帰宅後ラジオで「今日のドイツ国鉄の乗車券をお持ちの方は後日同じ権で利用ができる」とかいう感じの放送をしていた気がするが、ブレーメンに戻らないのだから私には何の役にも立たない話。
翌日曜日。午後遅くに家を出発。ヒコーキは月曜早朝発なのになぜ…かというと、そう、朝の6時10分という何を血迷ったかというSASがっすのスカンジナビア航空のダイヤ設定のお陰で前泊する羽目になったわけ。当日朝の3時半に出発して空港に車を停めるのも可能だったが、駐車場代と安ホテル代+電車代を比較してもほとんど同じだったので、だったら試しに前泊してみるか…となったわけ。
空港近所のホテル。
お、値段相当…というのが正直。一晩寝るためだけならなんの問題もないがそれ以上のものを何も期待してはいけない…という感じですね。
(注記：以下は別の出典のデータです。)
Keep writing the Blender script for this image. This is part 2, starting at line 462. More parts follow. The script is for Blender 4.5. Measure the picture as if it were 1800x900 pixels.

まあ、このあとは特に問題なくダブリンに到着しましたよ。結局、コスト削減どころか、いつもの倍の費用がかかったのですけどね。
結論:Ryanairはクソ
…という明らかにRyanairのせいじゃないところで文句を言ってます。これで乗れなかったRyanairのヒコーキが大幅に遅延とかしてたらざまぁー…と性格悪く嗤えたのですが、もちろん定刻通りの運行だったようです。